= WHAT TO PRODUCE =
Please quote exactly the opening lines of the data, from the first line to the one where "return ((bx-1000)/F*d, d, EYE+(775-by)/F*d)" appears.

= DATA LINES =
*-*-*

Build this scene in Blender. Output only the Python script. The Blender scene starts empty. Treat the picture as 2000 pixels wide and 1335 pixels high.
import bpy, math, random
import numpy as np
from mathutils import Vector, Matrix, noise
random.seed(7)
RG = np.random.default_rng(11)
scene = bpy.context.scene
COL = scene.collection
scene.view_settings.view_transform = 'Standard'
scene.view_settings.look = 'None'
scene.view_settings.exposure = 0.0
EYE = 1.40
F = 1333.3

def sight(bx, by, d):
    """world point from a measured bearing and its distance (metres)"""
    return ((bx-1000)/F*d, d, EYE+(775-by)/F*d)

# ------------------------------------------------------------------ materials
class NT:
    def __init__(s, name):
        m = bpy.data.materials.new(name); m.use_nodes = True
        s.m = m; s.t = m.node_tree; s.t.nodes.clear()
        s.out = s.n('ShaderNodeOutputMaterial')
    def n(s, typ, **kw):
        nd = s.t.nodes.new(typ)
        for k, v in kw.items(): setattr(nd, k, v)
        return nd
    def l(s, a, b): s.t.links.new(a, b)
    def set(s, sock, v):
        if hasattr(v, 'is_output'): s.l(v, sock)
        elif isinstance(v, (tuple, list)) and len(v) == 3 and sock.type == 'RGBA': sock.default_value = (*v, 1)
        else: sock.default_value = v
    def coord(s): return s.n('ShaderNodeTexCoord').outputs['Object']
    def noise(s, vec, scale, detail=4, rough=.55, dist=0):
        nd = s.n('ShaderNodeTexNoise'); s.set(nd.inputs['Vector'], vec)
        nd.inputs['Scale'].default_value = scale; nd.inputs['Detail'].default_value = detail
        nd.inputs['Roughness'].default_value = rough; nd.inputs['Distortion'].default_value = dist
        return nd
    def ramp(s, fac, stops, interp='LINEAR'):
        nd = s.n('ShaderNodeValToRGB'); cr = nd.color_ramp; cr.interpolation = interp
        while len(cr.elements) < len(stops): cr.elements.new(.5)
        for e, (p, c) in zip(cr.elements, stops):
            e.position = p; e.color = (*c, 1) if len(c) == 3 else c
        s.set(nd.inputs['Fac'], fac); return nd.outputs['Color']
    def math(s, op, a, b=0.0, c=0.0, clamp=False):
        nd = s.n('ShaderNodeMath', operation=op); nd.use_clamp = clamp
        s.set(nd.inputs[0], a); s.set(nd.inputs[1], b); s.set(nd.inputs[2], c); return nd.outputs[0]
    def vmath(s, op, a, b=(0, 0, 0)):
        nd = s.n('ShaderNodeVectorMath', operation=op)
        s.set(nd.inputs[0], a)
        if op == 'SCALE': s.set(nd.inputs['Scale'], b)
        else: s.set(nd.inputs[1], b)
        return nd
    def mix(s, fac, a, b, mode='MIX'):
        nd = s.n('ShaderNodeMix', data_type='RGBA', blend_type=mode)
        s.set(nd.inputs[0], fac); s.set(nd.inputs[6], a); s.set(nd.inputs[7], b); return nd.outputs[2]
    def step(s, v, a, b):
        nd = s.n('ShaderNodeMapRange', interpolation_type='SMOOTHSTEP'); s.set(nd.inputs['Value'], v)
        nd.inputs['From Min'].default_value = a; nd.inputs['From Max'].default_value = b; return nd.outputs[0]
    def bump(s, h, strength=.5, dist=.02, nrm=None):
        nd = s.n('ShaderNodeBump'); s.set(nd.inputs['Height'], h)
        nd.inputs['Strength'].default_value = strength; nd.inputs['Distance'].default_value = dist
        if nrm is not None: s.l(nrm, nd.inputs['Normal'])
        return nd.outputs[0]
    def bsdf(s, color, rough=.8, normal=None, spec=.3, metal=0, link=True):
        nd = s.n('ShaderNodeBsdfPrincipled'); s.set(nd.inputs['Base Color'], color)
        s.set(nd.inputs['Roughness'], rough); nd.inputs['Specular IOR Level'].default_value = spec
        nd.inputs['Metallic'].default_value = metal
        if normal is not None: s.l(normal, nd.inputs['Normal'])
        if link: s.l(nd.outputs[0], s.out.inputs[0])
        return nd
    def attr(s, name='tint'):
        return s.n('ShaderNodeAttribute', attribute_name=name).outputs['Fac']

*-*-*

= FINAL RESULT =
Build this scene in Blender. Output only the Python script. The Blender scene starts empty. Treat the picture as 2000 pixels wide and 1335 pixels high.
import bpy, math, random
import numpy as np
from mathutils import Vector, Matrix, noise
random.seed(7)
RG = np.random.default_rng(11)
scene = bpy.context.scene
COL = scene.collection
scene.view_settings.view_transform = 'Standard'
scene.view_settings.look = 'None'
scene.view_settings.exposure = 0.0
EYE = 1.40
F = 1333.3

def sight(bx, by, d):
    """world point from a measured bearing and its distance (metres)"""
    return ((bx-1000)/F*d, d, EYE+(775-by)/F*d)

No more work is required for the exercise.